"To see ourselves and the world in the mirrors of a minimalistic, slowly rotating sculpture: that’s the message in Mischa Kuball’s work for the Gerisch Foundation. The piece with its four wings is standing laconically in one of the courtyards of the park, its proportions and vertical extension resembling the dimensions of a big, upright sculpture.
The slowly rotating mirror object offers a variety of different sights and insights to the observer. When we get closer, the mirrors reflect our own inverted image; but with every moment that we spend in front of the piece, the mirrors change and break that image. The mirror surfaces that have different widths communicate with each other through the different angles that depend on movement and show us images that are mirrored once again in the approaching or departing neighbouring mirror. No image is static, every reflection of the world and of us is in movement, is connected to the rotation of the sculpture that we as observers can only follow by going along with it.

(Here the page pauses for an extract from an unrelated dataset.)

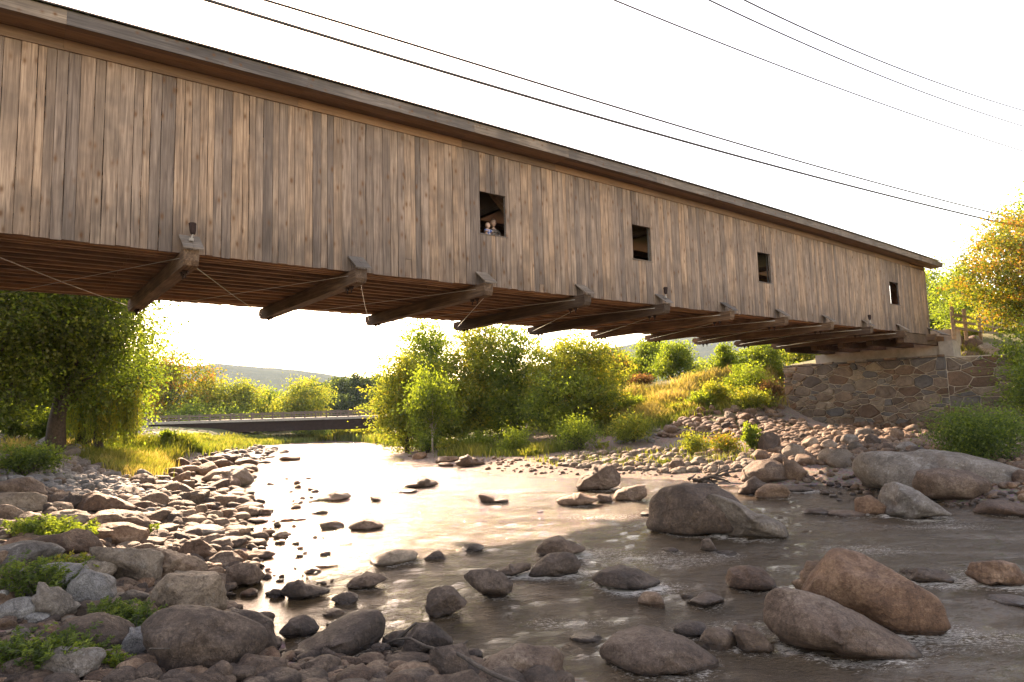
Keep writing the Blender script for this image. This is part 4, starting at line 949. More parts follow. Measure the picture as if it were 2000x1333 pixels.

The artist takes up crucial elements of his sculptural and installative works. The light in his manifestations as daylight and artificial light, the mirrors as reacting surfaces reflecting images of the world, the movement of the imaging mirrors and the rectangular design shape of the eight mirror surfaces represent the minimal vocabulary that is typical for Kuball’s construction-bound and site-specific pieces. The calculated simplicity of the creating elements offers a variety of different perspectives to us, the observers. Depending on the viewpoint on the surfaces and the distance between them, we see the sky or the earth, elements of the park, the constructed surroundings, people in their entirety or in detail, mirrored in stages in front of us. The artificial light from the floor beneath the installation adds another possibility to our perception.
Very early on, in 2003, Mischa Kuball was already one of the consultants of the Gerisch Foundation together with artists like Dani Karavan and curators like Christoph Brockhaus. In 2018, this long connection has lead to an installation on-site."